Als neue Ernährungslehrerin an einer Eliteschule trifft Miss Novak, gespielt von Mia Wasikowska, einen Nerv bei ihren jugendlichen Schülern mit ihrem Konzept des „Bewussten Essens“: Die Kids wollen anders sein, nicht die Fehler der reichen Eltern machen, sie lehnen den Kapitalismus ab und machen sich Gedanken über einen neuen Lebensansatz und wie man selbst am besten dazu beitragen kann, den gefährdeten Planeten zu retten. Wer selbst immer weniger zu sich nimmt, ist auf dem richtigen Weg. Wer es zur Meisterschaft bringt und dem Club Zero beitritt, der denen vorbehalten bleibt, die überhaupt nichts mehr essen, hat es ans Ziel geschafft. Miss Novak, die so aufgeräumt und zielgerichtet ist, wie sie sich kleidet, stets im farblich geschmackvoll aufeinander abgestimmten preppy Stil mit eng ansitzendem Polohemd, bis oben zugeknüpft, und einer eleganten Chinohose, ist eine überzeugende Botschafterin für die ungewöhnliche Lebensweise, die, wie sich zeigt und wie man ahnen kann, drastische Folgen für ihre Anhänger hat. In der Szene, über die in Cannes am meisten gesprochen wurde, würgt ein Mädchen vor den Augen seiner Eltern sein Essen wieder hervor, nur um es dann mit einem Löffel wieder in den Mund zu schaufeln. 

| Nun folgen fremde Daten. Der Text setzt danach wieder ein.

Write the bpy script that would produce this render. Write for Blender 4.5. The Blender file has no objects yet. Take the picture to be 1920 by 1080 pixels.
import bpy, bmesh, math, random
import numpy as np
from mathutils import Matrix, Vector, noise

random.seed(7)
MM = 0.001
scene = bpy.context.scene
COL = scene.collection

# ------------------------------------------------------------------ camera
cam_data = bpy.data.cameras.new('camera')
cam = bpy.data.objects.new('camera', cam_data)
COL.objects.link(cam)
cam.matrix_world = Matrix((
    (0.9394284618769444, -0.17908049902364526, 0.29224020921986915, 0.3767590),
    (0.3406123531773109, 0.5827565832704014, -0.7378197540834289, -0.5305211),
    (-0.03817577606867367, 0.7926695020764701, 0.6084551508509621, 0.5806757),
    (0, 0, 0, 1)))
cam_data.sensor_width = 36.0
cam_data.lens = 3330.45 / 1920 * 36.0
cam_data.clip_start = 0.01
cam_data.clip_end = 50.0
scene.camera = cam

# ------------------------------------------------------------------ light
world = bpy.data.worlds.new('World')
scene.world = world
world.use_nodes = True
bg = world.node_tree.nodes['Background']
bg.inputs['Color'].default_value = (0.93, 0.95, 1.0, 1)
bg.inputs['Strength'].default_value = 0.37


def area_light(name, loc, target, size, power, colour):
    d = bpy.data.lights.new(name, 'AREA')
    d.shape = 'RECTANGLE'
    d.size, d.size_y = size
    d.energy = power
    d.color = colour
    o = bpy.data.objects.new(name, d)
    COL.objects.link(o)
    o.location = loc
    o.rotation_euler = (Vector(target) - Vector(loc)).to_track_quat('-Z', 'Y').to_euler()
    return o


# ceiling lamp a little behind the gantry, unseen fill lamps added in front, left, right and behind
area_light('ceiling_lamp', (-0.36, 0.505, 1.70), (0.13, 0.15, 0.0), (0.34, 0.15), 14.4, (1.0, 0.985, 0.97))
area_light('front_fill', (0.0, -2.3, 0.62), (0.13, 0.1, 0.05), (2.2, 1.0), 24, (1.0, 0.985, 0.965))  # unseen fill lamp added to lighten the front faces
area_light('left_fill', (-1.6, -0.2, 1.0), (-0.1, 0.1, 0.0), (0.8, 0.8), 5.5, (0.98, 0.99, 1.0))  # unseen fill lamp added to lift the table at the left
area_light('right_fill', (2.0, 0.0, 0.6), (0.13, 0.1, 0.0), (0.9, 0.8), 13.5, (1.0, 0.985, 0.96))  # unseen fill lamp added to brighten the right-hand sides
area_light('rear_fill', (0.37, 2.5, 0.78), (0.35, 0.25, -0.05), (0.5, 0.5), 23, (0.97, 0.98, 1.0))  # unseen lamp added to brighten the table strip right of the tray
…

Man ist, was man isst. Und wenn man nichts mehr isst, ist man irgendwann nichts mehr. Dabei ist „Club Zero“ kein Film, der sich dezidiert mit Essverhalten auseinandersetzt. In diesem wundersam durchdesignten Film, in dem Architektur, Möbel und Mode perfekt ausgewählt sind und immer hundertprozentig zusammenpassen, ist der Mensch das Fremdobjekt, das schwächste Glied. Kameramann Martin Gschlacht, gerade ausgezeichnet mit einem Silbernen Bären für seine Arbeit an dem visuell denkbar anders umgesetzten „Des Teufels Bad“ von den Regisseuren Veronika Franz und Severin Fiala, findet strenge, ganz klare, wie mit dem Geodreieck abgezirkelte Bilder dafür, wie aus einem Vakuum. Dazu kommt noch japanische Kabukimusik, die für zusätzliche Distanz sorgt: Zusehen soll man, den Verstand einschalten, und nicht einfach konsumieren und mitmachen. Wie das geht, lernt man von Fräulein Novak.